Saving money through gleaning co-ops

When I first began my journey to self-employment, I had lots of extra time, and money was tight. I learned about a local gleaning cooperative, the Renton Community Co-Op. Since my business has grown, I’m no longer able to devote the time to gleaning, but highly recommend it for those with time to spare.

A greengrocer in Ethiopia, 2008, by Jessica W. In exchange for volunteer work (2-4 hours two or three times each month), our family was able to claim a “share” of the glean, which worked out to be between 2-10 banana boxes of dairy products, breads, and produce that stores couldn’t’ sell, or had rejected from the vendor.

Most food banks don’t have sufficient resources to handle many perishables, so the stores must clear these items out fast! In our community, the stores earned “green points” for keeping the items out of the waste stream, and a tax deduction for the value of the items they sent our way–as our co-op is a 501(c)3 non-profit organization.

Since our team had about 40 members, each member choose a day of the week to claim their share (that pick up had to be done weekly).

But three or four days a month, we were responsible for cleaning a whole store, and then sorting the glean into the boxes for each share.

Co-oping like that shared the work wonderfully. There were drawbacks–lots of food that was “past it’s prime” so I added a yard waste bin to my garbage service. Lots of heavy lifting, and you pretty much need to have access to a (very) large vehicle to participate.

However, there were also a number of wonderful benefits.

  • Boxes and boxes of apples which made fantastic applesauce.
  • Three cases of frost-damaged green beans (small grey speckles made them unappealing for sale, but they packed in my freezer and tasted delicious).
  • One year after Thanksgiving, I brought home ten “Tofurky” dinners, which I shared with my vegetarian friends.
  • An upscale natural foods grocery called us in a panic to come clear their entire meat freezer as the motor had gone out. Infour to six hours all of the meat would be inedible, and they weren’t permitted to sell it if their freezer wasn’t functioning. We raced with our coolers and rescued it all.
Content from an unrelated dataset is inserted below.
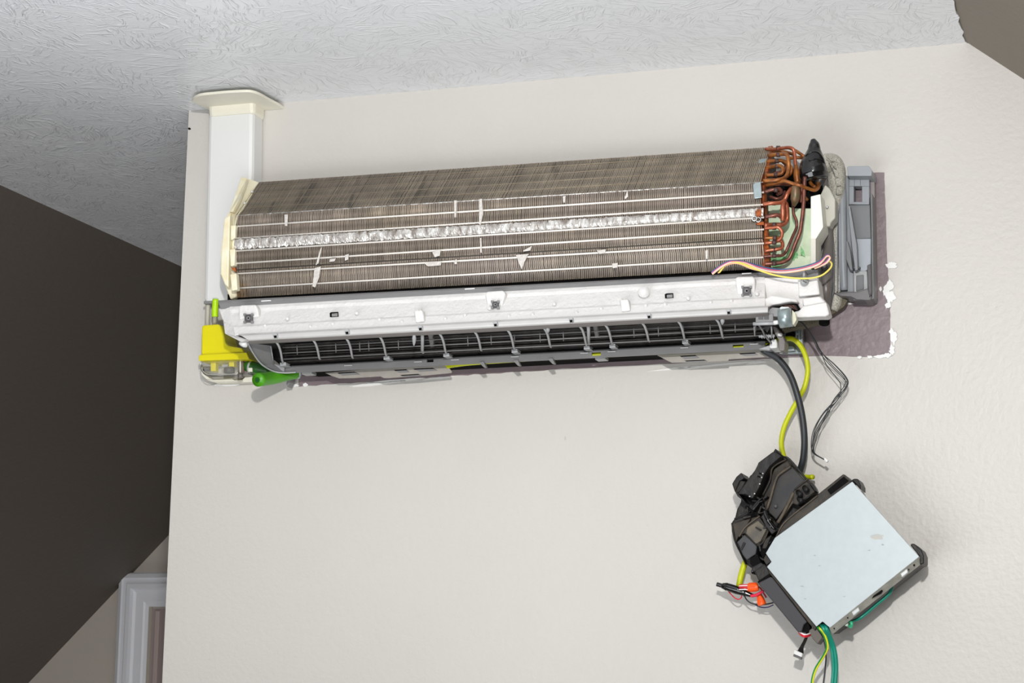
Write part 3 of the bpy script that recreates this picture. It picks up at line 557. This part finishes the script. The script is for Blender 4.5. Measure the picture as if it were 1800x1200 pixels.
# slotted back plates below the lip
M_bplate = mat('beige_gray_plate', (160, 154, 146), .5, var=.12, vscale=40)
def holed(name, outline, holes, d):
    o = prism(name, outline, d, .004, M_bplate, bevel=.0004)
    for h in holes: prism('plate_slot', h, d+.0006, .001, M_deep, o, bevel=0); prism('plate_slot_floor', [(p[0]+1.5, p[1]+1.6) if i in (0, 1) else p for i, p in enumerate(h)], d+.0009, .001, M_gray, o, bevel=0)
holed('back_plate', [(571, 655), (640, 649), (683, 646), (783, 640), (794, 652), (793, 655), (742, 660), (722, 661), (684, 664), (674, 664), (668, 661), (618, 664), (595, 664.5), (582, 660)], [[(593, 655), (623, 653), (633, 658), (602, 660)], [(692, 650), (714, 649), (720, 654), (702, 655)], [(726, 648), (761, 646.5), (769, 651), (739, 653)], [(703, 659), (735, 657), (741, 660), (712, 662)]], .052)
holed('back_plate', [(1155, 624), (1250, 619), (1344, 613), (1354, 624), (1350, 627), (1281, 631), (1280, 634), (1240, 636), (1180, 637), (1172, 633)], [[(1195, 625.5), (1222, 624), (1230, 629), (1204, 631)], [(1299, 621), (1327, 619.5), (1332, 624), (1309, 625.5)], [(1203, 633.5), (1238, 632), (1244, 635), (1212, 637)]], .052)
bar('back_shell', [(W(500, 651, .045), W(1352, 612, .045)), (W(560, 662, .012), W(1352, 622, .012)), (W(560, 662, .003), W(1352, 622, .003)), (W(500, 500, .003), W(1352, 470, .003)), (W(500, 500, .05), W(1352, 470, .05))], M_deep)
# ---- vane motor and linkage at the right of the outlet
M_lk = M_gray
mo = tube('vane_motor', [(1370, 560, .185), (1392, 557, .185)], 15.5, M_steel, sides=28, n=1)
prism('motor_cap', [(1370, 541), (1373, 538.5), (1386, 539), (1390, 543), (1390, 547), (1370, 547)], .19, .02, M_chrome, mo, bevel=.001)
prism('motor_plug', [(1392, 544), (1398, 550), (1400, 562), (1395, 571), (1392, 570)], .185, .015, mat('cream_plug', (216, 214, 190), .4), mo, bevel=.001)
prism('motor_well', [(1356, 536), (1363, 532), (1399, 531), (1409, 547), (1395, 549), (1390, 556), (1362, 556)], .160, .03, M_deep, bevel=.001)
for k in range(6): tube('motor_wire', [(1374+k*3, 535+k*.5, .163), (1382+k*3, 538-k*.3, .166), (1392+k*2, 541+k, .164)], .8, M_cable if k % 2 else M_copper_d)
rect('linkage_bracket', 1328, 552, 1359, 566, .182, .03, M_lk, skew=-1, bevel=.001); rect('linkage_bracket', 1333, 554.5, 1341, 561, .1835, .002, M_gray_d, bevel=.0003); rect('linkage_bracket', 1343, 554.5, 1351, 561, .1835, .002, M_gray_d, bevel=.0003)
prism('linkage_bracket', [(1348, 552), (1353, 543), (1358, 540), (1370, 541), (1370, 556), (1358, 556)], .18, .03, M_lk)
tube('vane_shaft', [(1324, 569, .178), (1364, 568, .178)], 2.9, M_gray_l, n=1, sides=12); tube('vane_shaft_tip', [(1360, 567, .182), (1368, 566, .182)], 3.6, M_pvc, n=1, sides=12)
tube('linkage_rod', [(1334, 591, .12), (1362, 590, .12)], 2.2, M_gray_l, n=1)
for x in range(1339, 1362, 4): tube('rod_ring', [(x, 591, .12), (x+1.4, 591, .12)], 3.8, M_gray_l, n=1, sides=12)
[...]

Every week on Tuesday nights, my friends and neighbors came to my garage to go “shopping” cabbages, loaves of bread, cakes and pies and yogurts on ice. I really enjoyed the social aspect of gleaning–the other women in the co-op were very much like me (frugal, home-schooling, many Christian women as well) it was a wonderful fellowship, and I was able to help my friends and neighbors.

The process saved me about $250 per month, plus provided for 7-10 other families.

Co-ops can be hard to find–some focus on standing crops (such as the Pierce County Co-op), others focus on store gleans (the group I belonged to was a store gleaning organization).

You can try searching “gleaning” organizations in your area, or more modern titles such as “food reclamation programs,” you could also try calling the local Cooperative Extension (usually through the agricultural university in your area) or the Bishops’ Storehouse in your area (a department of the Mormon church)–the Mormon church is fantastically resourceful at sourcing and preserving foods.